With the Copenhagen summit only a few weeks away, it seems everyone is either predicting a stalemate in international negotiations or listing all the reasons it is useless to hope for an agreement in principle on a global roadmap towards an economy based on new energy paradigms.

Indeed, it is already a given that promises to reduce greenhouse gases established by the Kyoto protocol will not be respected by the end of the first commitment period in 2012. Prospects are even more bleak as the latest assessments by the IPCC – Intergovernmental Panel on Climate Change – demonstrate that these initial goals will be insufficient to restrain climate change within a “reasonable” limit.

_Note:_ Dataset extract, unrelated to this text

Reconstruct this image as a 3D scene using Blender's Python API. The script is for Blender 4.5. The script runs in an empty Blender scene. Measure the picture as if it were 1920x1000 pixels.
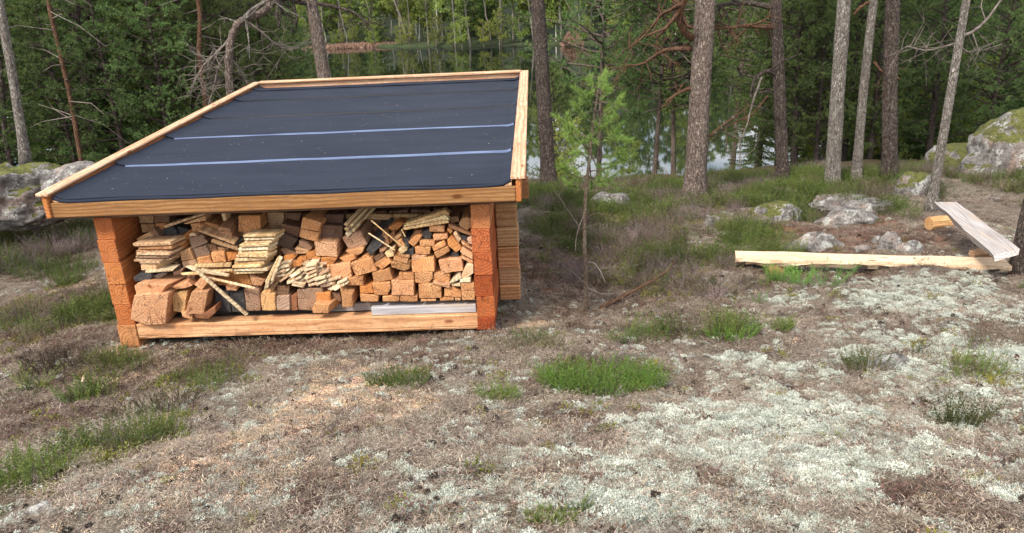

Bringing players with such divergent interests to an agreement and ensuring they honour them seems illusory at best. The path of international diplomacy has indeed been paved with failures and compromises in all fields: developmental aid, agriculture, trade, human rights, fight against corruption. Why would global warming be any different? Why shouldn’t we simply allow technology to accomplish miracles and the invisible hand of the trade market to slowly go green?

This kind of thinking is intolerable and irresponsible. It is particularly dangerous to give up on our only arena and tool of international negotiation by holding up as pretexts our eternal rivalries and our incapacity to fairly share the planet’s resources. We have reached a point of no return. The very foundations of our societies are shaken. The fragile balance of our social, economic, and political organisations are threatened. We can no longer get by with lukewarm sentiments, with opportunistic haggling. We need to grow, we must learn to live and talk together differently.

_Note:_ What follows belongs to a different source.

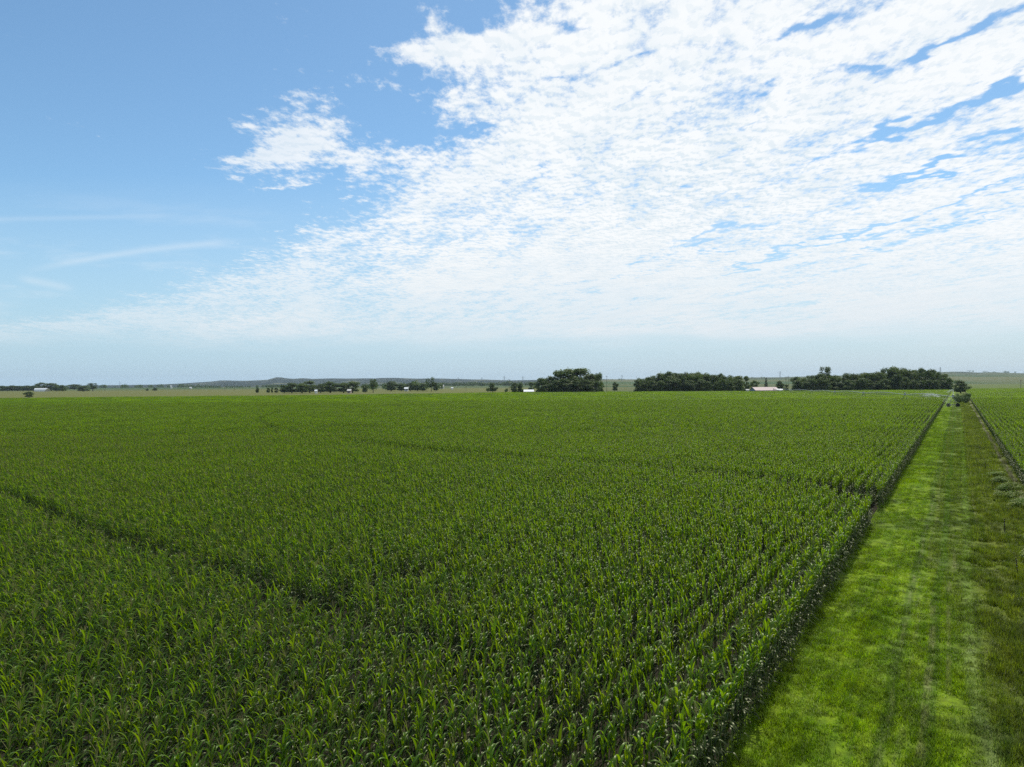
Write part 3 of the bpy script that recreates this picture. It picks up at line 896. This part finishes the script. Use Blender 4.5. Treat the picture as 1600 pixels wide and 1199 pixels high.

We must invent a new economic model that is fairer, which fully integrates the environmental constraints for 7 billion human beings within the next 10 years. We are helpless and incapable of finding the determinants of this green growth for which we so ardently hope, as though it were a magical wish. Before we can enjoy the fruits of this new golden age, we must first start on a long and delicate transition period. If we look closer, this passage closely resembles the eye of a needle. We can either go through it or fail. This passage demands each and everyone of us to become thoroughly aware of climate and energy stakes. To get through the eye of the needle together means collectively choosing the right path. There is very little room for error and We must cut away the extraneous and increase our adaptability.

Both these questions are at the very heart of the Copenhagen negotiations and all together we must find an answer as soon as possible. We cannot precipitously dismiss the rudiments of the only green alphabet at our disposal. Our future common language depends on it.